A slant six that makes 1.3Hp/Cu. In. will make 225 X 1.33 or about 295 hp.

Not many normally-aspirated slants will make that much horsepower on gasoline unless they're all-out, full-race motors, which aren't very streetable.

In a 3,200 pound car, 295 horsepower willl get you a time card with a high 12-second number on it, IF everything is maximzed for the quarter-mile.

Street driveability will be severly compromised in a variety of ways.

Most slant six owners if they want more power, would like to be able to bolt on a few hop-up components, like say, maybe a 4-bbl intake manifold, headers, hi-compression pistons, a wilder cam, and a good, size-matched 4bbl carb, and go racing.

They can do that IF they are going to be happy with a low 14-second car that runs mid 90's in the quarter

The absolute best EFI system in the world MIGHT pick their car up three tenths, and that's stretching it. MAYBE 100 mph in the quarter.

I'm not saying that you can't have a lot of fun with such a car; what I'm saying is that the cost of a custom-designed EFI fuel injection system is going to be out of line with the amount of HP gains it produces.

Bang for the buck will always be a heavy player in this game.... and, in this case, it's just not there. The potential for sizeable horsepower gains from a different intake manifold and injection system is not going to happen.
However, there IS a part that you could produce that would actually offer great bang for the buck, be relatively easy to make for sale, has NO moving parts and has what I believe to be a ready market in the slant six commuity.
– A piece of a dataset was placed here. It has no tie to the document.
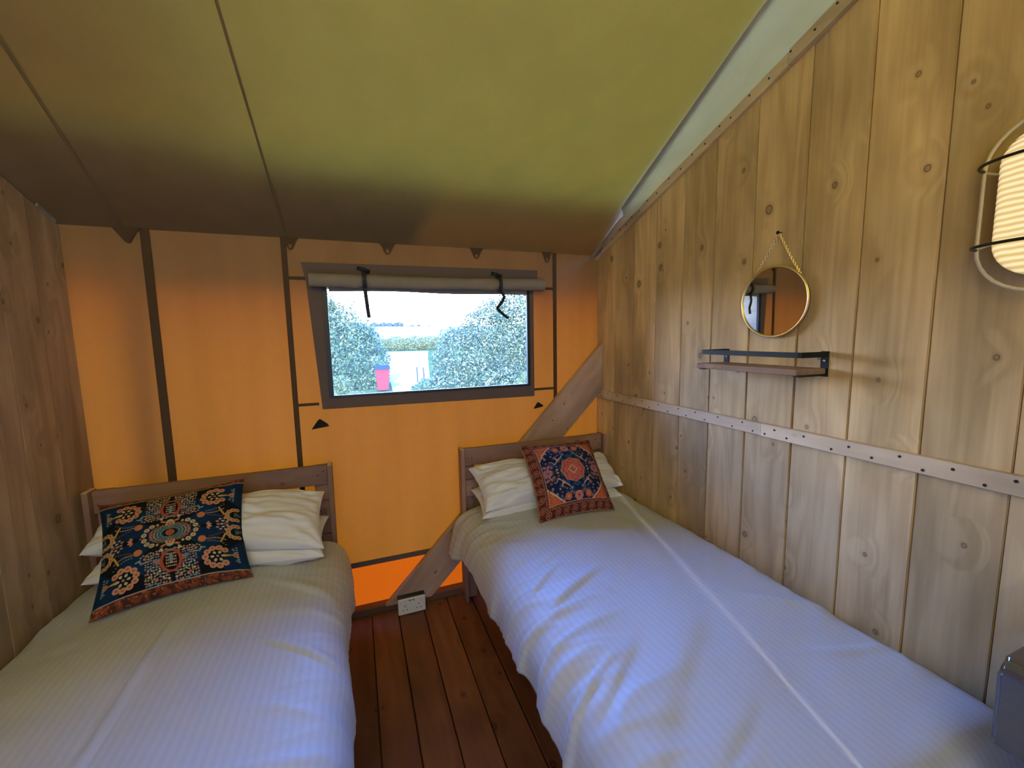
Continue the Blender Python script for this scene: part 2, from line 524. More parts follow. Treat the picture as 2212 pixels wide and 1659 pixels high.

I didn't have anything to do with the design of this part and I don't even KNOW the guy who did think it up, but it's a really neato part that has a lot of potential, as regards bang-for-the-buck.

His FABO screen name is "PISHTA" and he built one of these for his own low-buck turbo installlation, and best I can tell, it works on all levels!

He took a piece of 2-1/2" small-radius U=Bend exhaust tubing and attached a flange that would bolt onto the stock slant six exhaust manifold on one end, and welded a turbo mount on the other end (on the same plane.)

You bolt it onto your stock /6 exhaust manifold (where the exhaust down-pipe used to bolt on) and, with no welding on the manifold, now have a turbo mount that will work well, and won't make your cast-iron manifold any more prone to cracking than it was before you made the change. Stock slant 6 exhaust manifolds are prone to cracking; welding a turbo flange onto one only makes the probability that they will crack that much more likely.

All you'd need is to measure the space availible, buy some U-Bends of the appropriate size, acquire some 2-1/2" flanges that can be welded to the U-Bends and attach the turbo mount to the other end of the U-Bend, and you're done!

This system mounts the turbo on a horizontal mounting flange pretty much over the motor mount, I think, and if you put the battery in the trunk (where it belongs,) there's an abundance of space to work with.

I wish I'd thought this up... but, I'm not that smart. It is SUCH a good idea!!!:blob:

With a setup like that, you could add a Snowperfformance Boost Cooler alky injector and run 15 pounds of boost through a stock motor and make an easy 250 HP on pump gas, never having removed the head or cam.

Don't take that to the bank, but I really believe, having read what I have about how slant sixes respond to turbocharging, that it is true...

You asked for opinions; that is mine... and it's all only JUST my opinion.

But the deal about the strangulated nature of that original 170 head (and, they all are; the 225's are identical,) is a pretty educated guess. The ported, big-valve heads are better, but still don't flow all that well, normally-aspirated.

Forced induction can be a way around that. It can be simple (cheap) or complicated (NOT cheap) and that's the engine builder's choice...:coffee2:

I hope you'll give this some serious consideration; the slant six commumnity NEEDS that part (turbo adapter!)

BTW, you can't grind a cam on a lathe...:director:
GREAT! I just read this whole post, now i'm gonna be late for work. BTW, I plan on copying Phista's setup.